What you should do -
Separate out the lines that hold "objects".

— START OF Excerpted data —

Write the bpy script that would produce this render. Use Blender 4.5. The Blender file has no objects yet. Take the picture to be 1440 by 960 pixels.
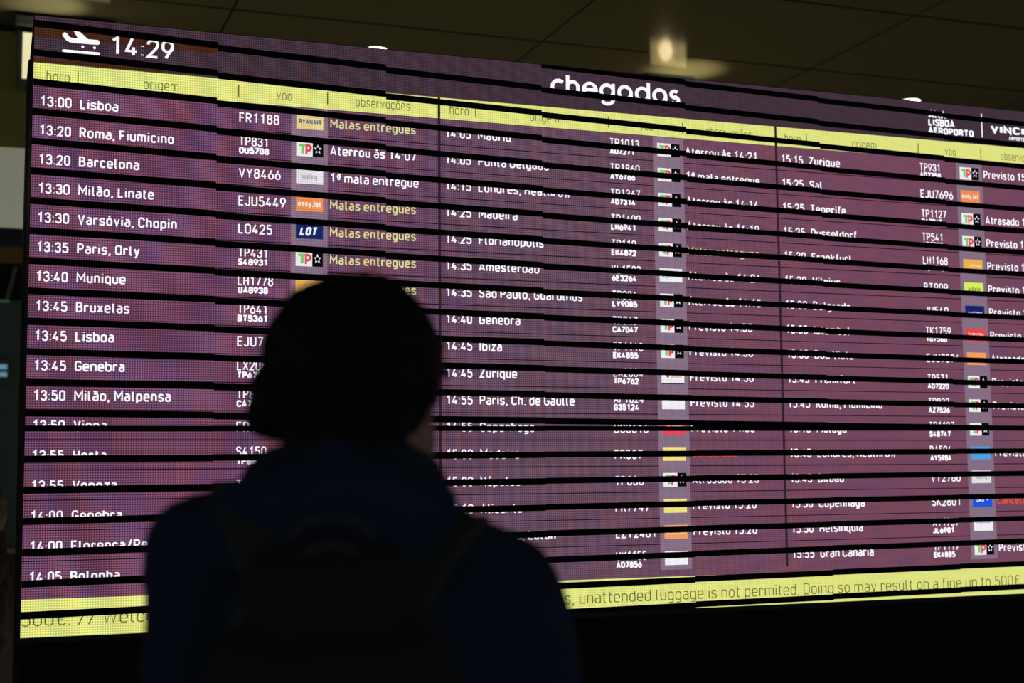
import bpy, bmesh, math, random
from mathutils import Vector, Matrix, noise
random.seed(7)
SC = bpy.context.scene
COL = SC.collection

# ------------------------------------------------------------------ camera
F_PX = 1999.34                                   # 50 mm on a 36 mm sensor, 1440 px wide
CAM = Vector((-0.10625, -4.98786, 1.54))
R_AX = Vector((0.93916275, -0.34335476, -0.00899122))
U_AX = Vector((-0.02428534, -0.09249297, 0.99541713))
F_AX = Vector((0.34261284, 0.93464034, 0.09520444))
cd = bpy.data.cameras.new('camera')
cam = bpy.data.objects.new('camera', cd)
COL.objects.link(cam)
M3 = Matrix((R_AX, U_AX, -F_AX)).transposed()
cam.matrix_world = Matrix.Translation(CAM) @ M3.to_4x4()
cd.sensor_width = 36.0
cd.lens = F_PX * 36.0 / 1440.0
cd.clip_start = 0.05
cd.clip_end = 200
cd.dof.use_dof = True
cd.dof.focus_distance = 5.0
cd.dof.aperture_fstop = 2.8
SC.camera = cam

# ------------------------------------------------------------------ exposure and ambient light
SC.view_settings.view_transform = 'Standard'
SC.view_settings.look = 'None'
SC.view_settings.exposure = 0.0
SC.view_settings.gamma = 1.0
SC.view_settings.use_curve_mapping = False
w = bpy.data.worlds.new('world')
SC.world = w
w.use_nodes = True
bg = w.node_tree.nodes['Background']
bg.inputs[0].default_value = (0.80, 0.90, 1.0, 1)
bg.inputs[1].default_value = 0.30


# ------------------------------------------------------------------ helpers
def at(px, py, Y):
    """the point of the vertical plane y = Y seen at this photograph pixel"""
    d = F_AX + R_AX * ((px - 720) / F_PX) - U_AX * ((py - 480) / F_PX)
    return CAM + d * ((Y - CAM.y) / d.y)


def lin(c):
    out = []
    for v in c:
        v /= 255.0
        out.append(v / 12.92 if v <= 0.04045 else ((v + 0.055) / 1.055) ** 2.4)
    return out


def mat(name, rgb, rough=0.6, metal=0.0, emit=None, strength=1.0, spec=0.5, noise_amt=0.0, noise_scale=20.0, bump=0.0):
    m = bpy.data.materials.new(name)
    m.use_nodes = True
    nt = m.node_tree
    b = nt.nodes['Principled BSDF']
    c = lin(rgb) + [1]
    b.inputs['Base Color'].default_value = c
    b.inputs['Roughness'].default_value = rough
    b.inputs['Metallic'].default_value = metal
    b.inputs['Specular IOR Level'].default_value = spec
    if emit:
        b.inputs['Emission Color'].default_value = lin(emit) + [1]
        b.inputs['Emission Strength'].default_value = strength
    if noise_amt or bump:
        tc = nt.nodes.new('ShaderNodeTexCoord')
        n = nt.nodes.new('ShaderNodeTexNoise')
        n.inputs['Scale'].default_value = noise_scale
        n.inputs['Detail'].default_value = 5
        nt.links.new(tc.outputs['Object'], n.inputs['Vector'])
        if noise_amt:
            mx = nt.nodes.new('ShaderNodeMix')
            mx.data_type = 'RGBA'
            mx.inputs[6].default_value = [v * (1 - noise_amt) for v in c[:3]] + [1]
            mx.inputs[7].default_value = [min(1, v * (1 + noise_amt)) for v in c[:3]] + [1]
            nt.links.new(n.outputs['Fac'], mx.inputs[0])
            nt.links.new(mx.outputs[2], b.inputs['Base Color'])
        if bump:
            bp = nt.nodes.new('ShaderNodeBump')
            bp.inputs['Strength'].default_value = bump
            nt.links.new(n.outputs['Fac'], bp.inputs['Height'])
            nt.links.new(bp.outputs['Normal'], b.inputs['Normal'])
    return m


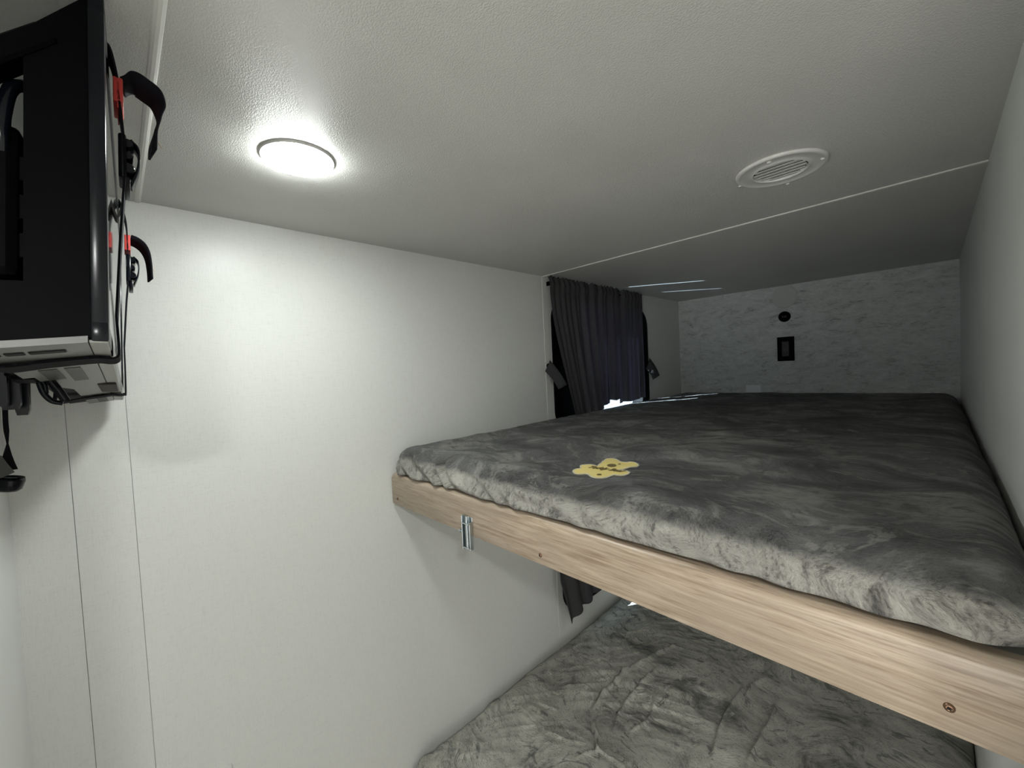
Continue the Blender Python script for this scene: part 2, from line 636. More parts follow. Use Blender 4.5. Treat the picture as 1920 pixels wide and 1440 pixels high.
for i, (z0, z1) in enumerate(WINS):
    outer = rrect(1.206, 1.950, z0 - 0.03, z1 + 0.03, 0.085)
    inner = rrect(WY0 + 0.004, WY1 - 0.004, z0 + 0.006, z1 - 0.006, 0.060)
    rings = []
    bm = bmesh.new()
    for pts, xx in ((outer, XA), (outer, XA + 0.008), (None, XA + 0.013), (inner, XA + 0.011), (inner, XA - TW + 0.004), (outer, XA - TW - 0.002)):
        if pts is None:
            pts = [(a[0] * 0.75 + b[0] * 0.25, a[1] * 0.75 + b[1] * 0.25) for a, b in zip(outer, inner)]
        rings.append([bm.verts.new((xx, p[0], p[1])) for p in pts])
    n = len(outer)
    for a, b in zip(rings, rings[1:]):
        for k in range(n):
            bm.faces.new((a[k], a[(k + 1) % n], b[(k + 1) % n], b[k]))
    w = obj('window_%d' % (i + 1), bm, M['black']); w['kind'] = 'structure'
    bm = bmesh.new()
    box(bm, (XA - 0.034, WY0 - 0.002, z0 - 0.002), (XA - 0.030, WY1 + 0.002, z1 + 0.002))
    obj('pane', bm, M['glass'], w)
    bm = bmesh.new()
    box(bm, (XA - 0.036, (WY0 + WY1) / 2 - 0.012, z0), (XA - 0.022, (WY0 + WY1) / 2 + 0.012, z1))
    if i == 1:
        obj('mullion', bm, M['black'], w)
    else:
        bm.free()


# ------------------------------------------------------------------ curtains
def curtain_panel(y0, y1, ztop, hem, nfold, x_of, spread, seed, ny=110, nz=70, flat=(0, 0)):
    """gathered cloth panel facing +x. hem(t) height of the hem, spread(t, s) sideways shift"""
    rnd = random.Random(seed)
    ph = [rnd.uniform(0, 6.28) for _ in range(6)]
    verts = []
    for j in range(nz + 1):
        s = j / nz
        for i in range(ny + 1):
            t = i / ny
            z = ztop + (hem(t) - ztop) * s
            gather = math.exp(-((s - 0.105) / 0.035) ** 2)
            head = 1.0 if s < 0.105 else 0.0
            amp = 0.0045 + 0.0075 * min(1, s * 1.6)
            f = math.sin(t * nfold * 6.283 + ph[0] + 0.9 * math.sin(t * 5 + ph[1])) * amp * (0.55 + 0.45 * math.sin(t * 7 + ph[2] + s * 1.2))
            f += math.sin(t * nfold * 2.3 * 6.283 + ph[3]) * 0.0028 * (1 - 0.6 * s) * (1 - 0.6 * gather)
            f += 0.0055 * math.exp(-((s - 0.055) / 0.030) ** 2)          # rod inside the sleeve
            if s < 0.03:
                z += 0.0035 * math.sin(t * nfold * 3.1 * 6.283 + ph[4]) * (1 - s / 0.03)
            fl = 1.0
            if flat[0]: fl *= min(1, t / flat[0])
            if flat[1]: fl *= min(1, (1 - t) / flat[1])
            f *= fl
            verts.append((x_of(t, s) + f, y0 + (y1 - y0) * t + spread(t, s) + 0.003 * math.sin(s * 9 + t * 30 + ph[5]) * s, z))
    faces = []
    for j in range(nz):
        for i in range(ny):
            a = j * (ny + 1) + i
            faces.append((a, a + 1, a + ny + 2, a + ny + 1))
    me = bpy.data.meshes.new('curtain_panel')
    me.from_pydata(verts, [], faces)
    bm = bmesh.new(); bm.from_mesh(me)
    bmesh.ops.solidify(bm, geom=bm.faces[:], thickness=0.0011)
    bm.to_mesh(me); bm.free()
    return me


CX = XA + 0.030
ct = thing('curtain', (CX, 1.53, -0.19), 'dark charcoal curtain gathered on a rod over the upper bunk window', 'curtain')


def hem_l(t):
    return -0.190 + 0.002 * math.sin(t * 9) + 0.022 * max(0, (t - 0.72) / 0.28)


def hem_m(t):
    return -0.158 + 0.003 * math.sin(t * 8)


def hem_r(t):
    return -0.180 + 0.003 * math.sin(t * 11) + 0.012 * t


def ss(t, a, b):
    u = min(1, max(0, (t - a) / (b - a)))
    return u * u * (3 - 2 * u)


me = curtain_panel(1.163, 1.530, 0.3355, hem_l, 5, lambda t, s: CX + 0.035 * s * (1 - t) + 0.008 * s,
                   lambda t, s: 0.105 * max(0, s - 0.25) ** 1.25 * (1 - t) ** 1.2 - 0.004 * s * t, 3)
finish('curtain_panel', me, M['cloth'], ct, True)
me = curtain_panel(1.520, 1.636, 0.3350, hem_m, 1.6, lambda t, s: CX + 0.007, lambda t, s: 0.0, 12, ny=40, flat=(0, 0.35))
finish('curtain_panel', me, M['cloth'], ct, True)
me = curtain_panel(1.640, 1.876, 0.3345, hem_r, 3.2, lambda t, s: CX - 0.007 * (1 - ss(t, 0.1, 0.3)) - 0.008 * ss(t, 0.86, 1.0),
                   lambda t, s: 0.0, 8, flat=(0.15, 0.12))
finish('curtain_panel', me, M['cloth'], ct, True)
bm = bmesh.new(); tube(bm, [(CX - 0.008, 1.178, 0.314), (CX - 0.008, 1.862, 0.312)], 0.0035, 10)
obj('rod', bm, M['black'], ct)
for y in (1.190, 1.850):
    bm = bmesh.new(); box(bm, (XA, y - 0.003, 0.306), (CX - 0.006, y + 0.003, 0.322), 0.002, 1)
    obj('bracket', bm, M['black'], ct)

# tie-back straps beside the window
def tie(name_label, pts, xs, lit):
    P = [hit(px, py, 0, x) for (px, py), x in zip(pts, xs)]
    bm = bmesh.new()
    a, b, c, d = P      # a,b = fixed end; c,d = loose end
    n = 8
    rows = []
    for k in range(n + 1):
        t = k / n
        p = a.lerp(d, t); q = b.lerp(c, t)
        bulge = math.sin(t * math.pi) * 0.006
        rows.append((p + Vector((bulge, 0, 0)), q + Vector((bulge, 0, 0))))
    vf = [[bm.verts.new(p), bm.verts.new(p.lerp(q, 0.5) + Vector((0.002, 0, 0))), bm.verts.new(q)] for p, q in rows]
    for k in range(n):
        for m in range(2):
            bm.faces.new((vf[k][m], vf[k][m + 1], vf[k + 1][m + 1], vf[k + 1][m]))
    bmesh.ops.solidify(bm, geom=bm.faces[:], thickness=0.004)
    return bm


t1 = thing('curtain_tie', (XA, 1.215, -0.06), 'grey cloth tie-back strap on the left side of the upper window', 'tie-back')
obj('strap', tie('', ((1031, 675), (1022, 696), (1047, 730), (1063, 721)), (XA + 0.016, XA + 0.016, XA + 0.062, XA + 0.066), 0), M['tie'], t1, True)
bm = bmesh.new(); lathe(bm, [(0.0, 0.022), (0.006, 0.021), (0.009, 0.017), (0.009, 0.0)], 16, basis(hit(1027, 686, 0, XA), (0, 1, 0), (0, 0, 1), (1, 0, 0)))
obj('snap_button', bm, M['black'], t1, True)
t2 = thing('curtain_tie', (XA, 1.965, -0.04), 'grey cloth tie-back strap on the right side of the upper window, edges lit', 'tie-back')
obj('strap', tie('', ((1218, 671), (1211, 691), (1224, 712), (1237, 704)), (XA + 0.016, XA + 0.016, XA + 0.055, XA + 0.050), 0), M['tie'], t2, True)
bm = bmesh.new(); lathe(bm, [(0.0, 0.022), (0.006, 0.021), (0.009, 0.017), (0.009, 0.0)], 16, basis(hit(1216, 682, 0, XA), (0, 1, 0), (0, 0, 1), (1, 0, 0)))
obj('snap_button', bm, M['black'], t2, True)

# lower window curtain, its corner shows under the rail
ct2 = thing('curtain', (CX, 1.575, -0.96), 'black curtain over the lower bunk window, showing below the wooden rail', 'curtain')


def hem_low(t):
    return -0.985 + 0.055 * min(1, max(0, t - 0.03) * 2.6) + 0.006 * math.sin(t * 12)


me = curtain_panel(1.150, 1.600, -0.385, hem_low, 5, lambda t, s: XA + 0.026 + 0.02 * s,
                   lambda t, s: 0.045 * max(0, s - 0.70) / 0.30 * (1 - t) ** 2, 5)
finish('curtain_panel', me, M['cloth'], ct2, True)
me = curtain_panel(1.603, 1.950, -0.385, lambda t: -0.968, 4, lambda t, s: XA + 0.03, lambda t, s: 0.0, 6)
finish('curtain_panel', me, M['cloth'], ct2, True)
bm = bmesh.new(); tube(bm, [(XA + 0.028, 1.18, -0.418), (XA + 0.028, 1.955, -0.418)], 0.005, 10)
obj('rod', bm, M['black'], ct2)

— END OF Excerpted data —

Task solution -
Write the bpy script that would produce this render. Use Blender 4.5. The Blender file has no objects yet. Take the picture to be 1440 by 960 pixels.
cam = bpy.data.objects.new('camera', cd)
COL.objects.link(cam)